Dobrze jest widzieć, że nie podejmują pochopnych decyzji i nadal wspierają Scotta Parkera, chociaż był pod presją wcześniej w sezonie, kiedy nie osiągali wyników…

– Tak, ale prawdopodobnie była to presja ze strony mediów. W każdym razie moim zdaniem Scott [Parker] nigdy nie powinien być pod presją, biorąc pod uwagę pracę, którą tam wykonywał. Zdaję sobie sprawę, że od Fulham oczekuje się jeszcze lepszych wyników! Nadal jest menedżerem i muszę powiedzieć, że on i jego sztab szkoleniowy wykonują dobrą robotę.

Fulham wyglądało naprawdę dobrze w prawie każdym meczu tego sezonu. Zremisowali z Liverpoolem i Spurs, pokonali Leicester i ostatnio mieli pecha w starciu przeciwko Chelsea. To całkiem niezłe wyniki, jak na spotkania z czołowymi drużynami?

– Tak. Fulham jest jedną z najtrudniejszych drużyn do przełamania. Bardzo trudno strzelić bramkę w meczach przeciwko nim, co widać po statystykach. Również kiedy na nich spojrzysz, mają taki kształt zespołu i organizację, że zawsze jest trudno rozbić ich defensywę.

Odporność twojego zespołu i siła charakteru jest naprawdę, naprawdę dobra. Z pewnością przynosicie radość wielu kibicom United. Gracze są gotowi do każdej bitwy, a pozycja w lidze nie jest dziełem przypadku. Zasługujecie na to, aby być w czołówce…

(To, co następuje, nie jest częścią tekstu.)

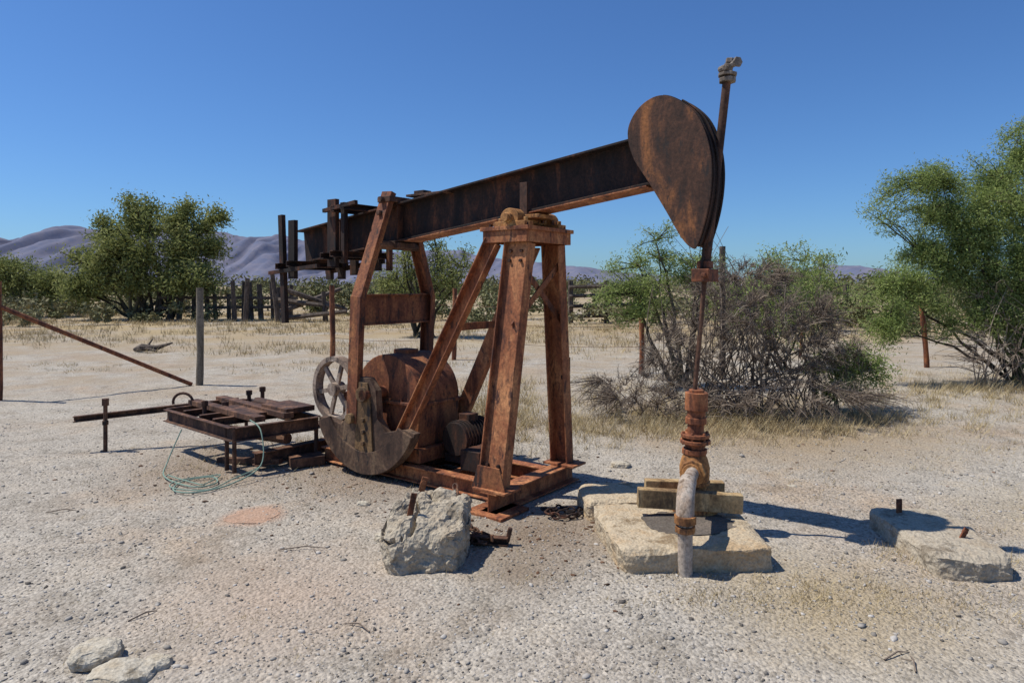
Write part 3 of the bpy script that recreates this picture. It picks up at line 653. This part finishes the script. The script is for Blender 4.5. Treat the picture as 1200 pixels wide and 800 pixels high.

– Tak, ale pozycja w lidze też nie jest czymś, o czym myślimy. Gramy po prostu kolejne mecze. Wiemy, że mamy silny skład. We wszystkich meczach będziemy potrzebować wypoczętych zawodników; zawsze jest kilka zmian w składzie. Są gracze, którzy chcą wyjść na murawę i udowodnić, że zasługują na miejsce w pierwszej jedenastce. W miarę kolejnych spotkań, wydajemy się coraz silniejsi. Jesteśmy sprawniejsi i widzimy, że kibice wierzą w naszych zawodników. Wyniki również są w porządku. Oczywiście byliśmy rozczarowani, że w niedzielę nie zdobyliśmy trzech punktów. W środę czeka na nas kolejna okazja i mamy nadzieję, że nam się zgarnąć pełną pulę.

Na koniec, Craven Cottage to jeden z najpiękniejszych obiektów w kraju. Czy masz jakieś miłe wspomnienia z grania tam?

– Tak, to świetne miejsce zarówno do trenowania, jak i grania. Strzeliłem tam gola w spotkaniu Pucharu Anglii, tuż zza pola karnego, pamiętam ten mecz. Ostatnim razem zagraliśmy tam jeden z najlepszych meczów sezonu. Wygraliśmy tam 3:0 po pięknych trafieniach Anthony’ego Martiala i Paula Pogby. To piękny, wybudowany w starym stylu stadion i świetne miejsce do odwiedzenia. Mam nadzieję, że ponownie będziemy mogli miło wspominać ten obiekt.